- **Exercise**
Exactly as given, repeat all of the entries.

- **Stored rows**
· · · · · · ·
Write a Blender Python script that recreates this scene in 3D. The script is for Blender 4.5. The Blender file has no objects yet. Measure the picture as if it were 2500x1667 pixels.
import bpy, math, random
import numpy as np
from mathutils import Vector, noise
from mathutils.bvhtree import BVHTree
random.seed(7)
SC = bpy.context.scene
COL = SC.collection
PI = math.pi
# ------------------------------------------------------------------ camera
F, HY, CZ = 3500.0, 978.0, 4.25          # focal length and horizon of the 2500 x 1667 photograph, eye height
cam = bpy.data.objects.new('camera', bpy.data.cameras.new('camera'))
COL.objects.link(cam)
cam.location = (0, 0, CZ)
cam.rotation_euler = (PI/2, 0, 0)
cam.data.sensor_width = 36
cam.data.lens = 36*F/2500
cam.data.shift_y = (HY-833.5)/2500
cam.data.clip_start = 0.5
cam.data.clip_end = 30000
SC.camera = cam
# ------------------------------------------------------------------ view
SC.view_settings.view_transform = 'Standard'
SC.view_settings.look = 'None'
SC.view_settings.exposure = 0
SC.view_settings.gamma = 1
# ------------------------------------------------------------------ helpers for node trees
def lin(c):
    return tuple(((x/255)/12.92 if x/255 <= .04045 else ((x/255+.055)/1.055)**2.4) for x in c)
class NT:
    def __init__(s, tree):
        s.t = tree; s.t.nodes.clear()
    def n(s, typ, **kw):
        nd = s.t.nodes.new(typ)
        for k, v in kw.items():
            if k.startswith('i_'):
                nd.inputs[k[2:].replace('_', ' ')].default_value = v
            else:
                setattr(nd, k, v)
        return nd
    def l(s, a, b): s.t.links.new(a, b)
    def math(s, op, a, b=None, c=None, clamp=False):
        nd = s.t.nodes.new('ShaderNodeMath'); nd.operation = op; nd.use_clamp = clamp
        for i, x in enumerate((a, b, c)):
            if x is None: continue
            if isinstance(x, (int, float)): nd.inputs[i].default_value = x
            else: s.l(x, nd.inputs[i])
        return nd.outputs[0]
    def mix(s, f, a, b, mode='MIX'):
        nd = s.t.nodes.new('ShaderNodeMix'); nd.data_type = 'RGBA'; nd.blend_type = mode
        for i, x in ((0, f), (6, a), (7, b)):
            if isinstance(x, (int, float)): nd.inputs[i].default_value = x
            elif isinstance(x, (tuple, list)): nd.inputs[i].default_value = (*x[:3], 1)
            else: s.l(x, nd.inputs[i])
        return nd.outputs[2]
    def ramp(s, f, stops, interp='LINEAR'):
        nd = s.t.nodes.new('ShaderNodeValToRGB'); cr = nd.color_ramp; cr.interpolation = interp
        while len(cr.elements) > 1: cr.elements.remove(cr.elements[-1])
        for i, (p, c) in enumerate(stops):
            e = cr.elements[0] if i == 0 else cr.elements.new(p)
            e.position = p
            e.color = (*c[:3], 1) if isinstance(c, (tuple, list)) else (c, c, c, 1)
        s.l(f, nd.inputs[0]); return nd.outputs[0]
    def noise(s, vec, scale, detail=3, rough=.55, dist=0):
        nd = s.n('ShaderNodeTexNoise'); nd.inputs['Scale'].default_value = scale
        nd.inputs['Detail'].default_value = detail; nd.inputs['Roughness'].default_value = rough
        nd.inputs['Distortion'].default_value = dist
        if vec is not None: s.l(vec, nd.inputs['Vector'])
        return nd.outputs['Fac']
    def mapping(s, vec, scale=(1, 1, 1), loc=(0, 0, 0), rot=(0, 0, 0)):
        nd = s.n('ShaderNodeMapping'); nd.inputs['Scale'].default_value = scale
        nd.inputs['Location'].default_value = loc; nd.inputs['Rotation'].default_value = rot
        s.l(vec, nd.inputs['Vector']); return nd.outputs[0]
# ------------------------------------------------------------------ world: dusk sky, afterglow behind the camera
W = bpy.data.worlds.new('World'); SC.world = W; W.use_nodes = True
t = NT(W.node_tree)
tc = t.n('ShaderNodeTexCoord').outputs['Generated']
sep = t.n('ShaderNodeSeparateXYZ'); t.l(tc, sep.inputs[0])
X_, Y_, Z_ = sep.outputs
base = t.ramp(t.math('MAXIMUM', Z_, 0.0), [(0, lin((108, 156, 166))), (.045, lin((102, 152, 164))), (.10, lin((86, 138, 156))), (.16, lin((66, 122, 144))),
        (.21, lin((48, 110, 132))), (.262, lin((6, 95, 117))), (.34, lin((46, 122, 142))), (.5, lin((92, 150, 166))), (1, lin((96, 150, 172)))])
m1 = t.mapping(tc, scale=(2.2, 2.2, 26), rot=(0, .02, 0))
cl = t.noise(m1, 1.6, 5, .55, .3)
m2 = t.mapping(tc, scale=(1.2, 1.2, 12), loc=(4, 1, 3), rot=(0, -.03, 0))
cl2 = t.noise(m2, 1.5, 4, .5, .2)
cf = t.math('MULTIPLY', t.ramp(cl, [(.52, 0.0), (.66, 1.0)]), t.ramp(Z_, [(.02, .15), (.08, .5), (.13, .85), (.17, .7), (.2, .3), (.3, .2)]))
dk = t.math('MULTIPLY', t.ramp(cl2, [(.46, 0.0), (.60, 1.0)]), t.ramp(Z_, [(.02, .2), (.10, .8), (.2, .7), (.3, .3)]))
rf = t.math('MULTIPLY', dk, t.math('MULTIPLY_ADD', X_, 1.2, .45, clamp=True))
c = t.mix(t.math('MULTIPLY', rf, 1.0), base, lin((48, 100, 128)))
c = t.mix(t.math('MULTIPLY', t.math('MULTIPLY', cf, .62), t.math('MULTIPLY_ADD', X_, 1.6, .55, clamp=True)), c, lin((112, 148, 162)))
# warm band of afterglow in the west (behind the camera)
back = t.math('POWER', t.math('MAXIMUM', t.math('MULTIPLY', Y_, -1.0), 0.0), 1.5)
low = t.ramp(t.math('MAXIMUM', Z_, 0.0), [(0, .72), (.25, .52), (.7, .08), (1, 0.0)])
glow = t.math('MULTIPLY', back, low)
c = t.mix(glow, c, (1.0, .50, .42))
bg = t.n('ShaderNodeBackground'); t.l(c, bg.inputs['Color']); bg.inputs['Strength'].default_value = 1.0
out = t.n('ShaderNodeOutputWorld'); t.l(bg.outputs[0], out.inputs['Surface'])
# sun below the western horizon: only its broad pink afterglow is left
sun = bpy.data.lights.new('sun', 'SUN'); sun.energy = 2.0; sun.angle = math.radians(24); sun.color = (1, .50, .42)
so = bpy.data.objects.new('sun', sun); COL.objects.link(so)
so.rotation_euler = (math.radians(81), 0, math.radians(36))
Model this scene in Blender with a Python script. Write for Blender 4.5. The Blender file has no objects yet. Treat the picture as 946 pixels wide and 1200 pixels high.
· · · · · · ·
- **Exercise response**
Write a Blender Python script that recreates this scene in 3D. The script is for Blender 4.5. The Blender file has no objects yet. Measure the picture as if it were 2500x1667 pixels.
import bpy, math, random
import numpy as np
from mathutils import Vector, noise
from mathutils.bvhtree import BVHTree
random.seed(7)
SC = bpy.context.scene
COL = SC.collection
PI = math.pi
# ------------------------------------------------------------------ camera
F, HY, CZ = 3500.0, 978.0, 4.25          # focal length and horizon of the 2500 x 1667 photograph, eye height
cam = bpy.data.objects.new('camera', bpy.data.cameras.new('camera'))
COL.objects.link(cam)
cam.location = (0, 0, CZ)
cam.rotation_euler = (PI/2, 0, 0)
cam.data.sensor_width = 36
cam.data.lens = 36*F/2500
cam.data.shift_y = (HY-833.5)/2500
cam.data.clip_start = 0.5
cam.data.clip_end = 30000
SC.camera = cam
# ------------------------------------------------------------------ view
SC.view_settings.view_transform = 'Standard'
SC.view_settings.look = 'None'
SC.view_settings.exposure = 0
SC.view_settings.gamma = 1
# ------------------------------------------------------------------ helpers for node trees
def lin(c):
    return tuple(((x/255)/12.92 if x/255 <= .04045 else ((x/255+.055)/1.055)**2.4) for x in c)
class NT:
    def __init__(s, tree):
        s.t = tree; s.t.nodes.clear()
    def n(s, typ, **kw):
        nd = s.t.nodes.new(typ)
        for k, v in kw.items():
            if k.startswith('i_'):
                nd.inputs[k[2:].replace('_', ' ')].default_value = v
            else:
                setattr(nd, k, v)
        return nd
    def l(s, a, b): s.t.links.new(a, b)
    def math(s, op, a, b=None, c=None, clamp=False):
        nd = s.t.nodes.new('ShaderNodeMath'); nd.operation = op; nd.use_clamp = clamp
        for i, x in enumerate((a, b, c)):
            if x is None: continue
            if isinstance(x, (int, float)): nd.inputs[i].default_value = x
            else: s.l(x, nd.inputs[i])
        return nd.outputs[0]
    def mix(s, f, a, b, mode='MIX'):
        nd = s.t.nodes.new('ShaderNodeMix'); nd.data_type = 'RGBA'; nd.blend_type = mode
        for i, x in ((0, f), (6, a), (7, b)):
            if isinstance(x, (int, float)): nd.inputs[i].default_value = x
            elif isinstance(x, (tuple, list)): nd.inputs[i].default_value = (*x[:3], 1)
            else: s.l(x, nd.inputs[i])
        return nd.outputs[2]
    def ramp(s, f, stops, interp='LINEAR'):
        nd = s.t.nodes.new('ShaderNodeValToRGB'); cr = nd.color_ramp; cr.interpolation = interp
        while len(cr.elements) > 1: cr.elements.remove(cr.elements[-1])
        for i, (p, c) in enumerate(stops):
            e = cr.elements[0] if i == 0 else cr.elements.new(p)
            e.position = p
            e.color = (*c[:3], 1) if isinstance(c, (tuple, list)) else (c, c, c, 1)
        s.l(f, nd.inputs[0]); return nd.outputs[0]
    def noise(s, vec, scale, detail=3, rough=.55, dist=0):
        nd = s.n('ShaderNodeTexNoise'); nd.inputs['Scale'].default_value = scale
        nd.inputs['Detail'].default_value = detail; nd.inputs['Roughness'].default_value = rough
        nd.inputs['Distortion'].default_value = dist
        if vec is not None: s.l(vec, nd.inputs['Vector'])
        return nd.outputs['Fac']
    def mapping(s, vec, scale=(1, 1, 1), loc=(0, 0, 0), rot=(0, 0, 0)):
        nd = s.n('ShaderNodeMapping'); nd.inputs['Scale'].default_value = scale
        nd.inputs['Location'].default_value = loc; nd.inputs['Rotation'].default_value = rot
        s.l(vec, nd.inputs['Vector']); return nd.outputs[0]
# ------------------------------------------------------------------ world: dusk sky, afterglow behind the camera
W = bpy.data.worlds.new('World'); SC.world = W; W.use_nodes = True
t = NT(W.node_tree)
tc = t.n('ShaderNodeTexCoord').outputs['Generated']
sep = t.n('ShaderNodeSeparateXYZ'); t.l(tc, sep.inputs[0])
X_, Y_, Z_ = sep.outputs
base = t.ramp(t.math('MAXIMUM', Z_, 0.0), [(0, lin((108, 156, 166))), (.045, lin((102, 152, 164))), (.10, lin((86, 138, 156))), (.16, lin((66, 122, 144))),
        (.21, lin((48, 110, 132))), (.262, lin((6, 95, 117))), (.34, lin((46, 122, 142))), (.5, lin((92, 150, 166))), (1, lin((96, 150, 172)))])
m1 = t.mapping(tc, scale=(2.2, 2.2, 26), rot=(0, .02, 0))
cl = t.noise(m1, 1.6, 5, .55, .3)
m2 = t.mapping(tc, scale=(1.2, 1.2, 12), loc=(4, 1, 3), rot=(0, -.03, 0))
cl2 = t.noise(m2, 1.5, 4, .5, .2)
cf = t.math('MULTIPLY', t.ramp(cl, [(.52, 0.0), (.66, 1.0)]), t.ramp(Z_, [(.02, .15), (.08, .5), (.13, .85), (.17, .7), (.2, .3), (.3, .2)]))
dk = t.math('MULTIPLY', t.ramp(cl2, [(.46, 0.0), (.60, 1.0)]), t.ramp(Z_, [(.02, .2), (.10, .8), (.2, .7), (.3, .3)]))
rf = t.math('MULTIPLY', dk, t.math('MULTIPLY_ADD', X_, 1.2, .45, clamp=True))
c = t.mix(t.math('MULTIPLY', rf, 1.0), base, lin((48, 100, 128)))
c = t.mix(t.math('MULTIPLY', t.math('MULTIPLY', cf, .62), t.math('MULTIPLY_ADD', X_, 1.6, .55, clamp=True)), c, lin((112, 148, 162)))
# warm band of afterglow in the west (behind the camera)
back = t.math('POWER', t.math('MAXIMUM', t.math('MULTIPLY', Y_, -1.0), 0.0), 1.5)
low = t.ramp(t.math('MAXIMUM', Z_, 0.0), [(0, .72), (.25, .52), (.7, .08), (1, 0.0)])
glow = t.math('MULTIPLY', back, low)
c = t.mix(glow, c, (1.0, .50, .42))
bg = t.n('ShaderNodeBackground'); t.l(c, bg.inputs['Color']); bg.inputs['Strength'].default_value = 1.0
out = t.n('ShaderNodeOutputWorld'); t.l(bg.outputs[0], out.inputs['Surface'])
# sun below the western horizon: only its broad pink afterglow is left
sun = bpy.data.lights.new('sun', 'SUN'); sun.energy = 2.0; sun.angle = math.radians(24); sun.color = (1, .50, .42)
so = bpy.data.objects.new('sun', sun); COL.objects.link(so)
so.rotation_euler = (math.radians(81), 0, math.radians(36))
Model this scene in Blender with a Python script. Write for Blender 4.5. The Blender file has no objects yet. Treat the picture as 946 pixels wide and 1200 pixels high.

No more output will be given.